Starting this blog with a rant is probably not very sensible but bear with me and I will try and balance rants with laughs. Of course, all my rants are based upon the information fed me by the media so don't hesitate to correct me if I am misinformed.
Last month was one of those rare occasions when I couldn't resist 'phoning in' to Julian Worricker of You & Yours, Radio 4 to put in my fourpenneth about sustainable energy and some joined up thinking.
I proposed that the 50,000 (recently increased to 100,000) new build homes a year, that this government has promised, should ALL include solar panels (photo voltaic) not only to provide their power needs but also to feedback into the National Grid. This would soon equate to a Nuclear Power Station and the mass production would substantially reduce the cost (and promised subsidies from the tax payer) of providing solar panels for existing homes.
. . . and, why isn't every new streetlight powered by solar power?
Surely a far better use of the experienced engineering skills we have in the country rather than subsidising the cost of manufacturing vehicles which consume more energy and produce more CO2 during manufacture than that saved by running a new car on tap water. How crazy are we, the tax payer, to pay £2,000 for people to scrap their 10 year old cars (like mine) in order to 'consume' a new car which (look out of your window) will spend 95% of it's time stationary?
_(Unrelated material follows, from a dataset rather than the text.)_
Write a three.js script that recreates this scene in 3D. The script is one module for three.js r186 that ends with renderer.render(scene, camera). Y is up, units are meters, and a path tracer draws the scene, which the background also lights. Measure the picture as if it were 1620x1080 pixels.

We should be incentivising drivers to 'keep and repair' their vehicles to reduce CO2 emissions and generate employment for mechanics and to 'share' vehicles.
It was interesting that Lord Hunt's excuse was that "Power Stations are designed to provide energy to individuals NOT to have energy provided by individuals". Sounds to me that the solution is in his response - solve the existing Power Station problem first.
Typical - I didn't get to page 72 of The Times until 10pm in my local to read: http://business.timesonline.co.uk/tol/business/industry_sectors/technology/article6943586.ece where Steve Holliday, CEO of National Grid, was extolling the virtues of Smart Meters and 'embedded generation' of energy from homes using solar panels feeding back into the grid to generate 15% of the country's electricity by 2020. NOW, if we just put that vision together with the government's 100,000 new builds we could, through joined up thinking, have the beginnings of a solution!!!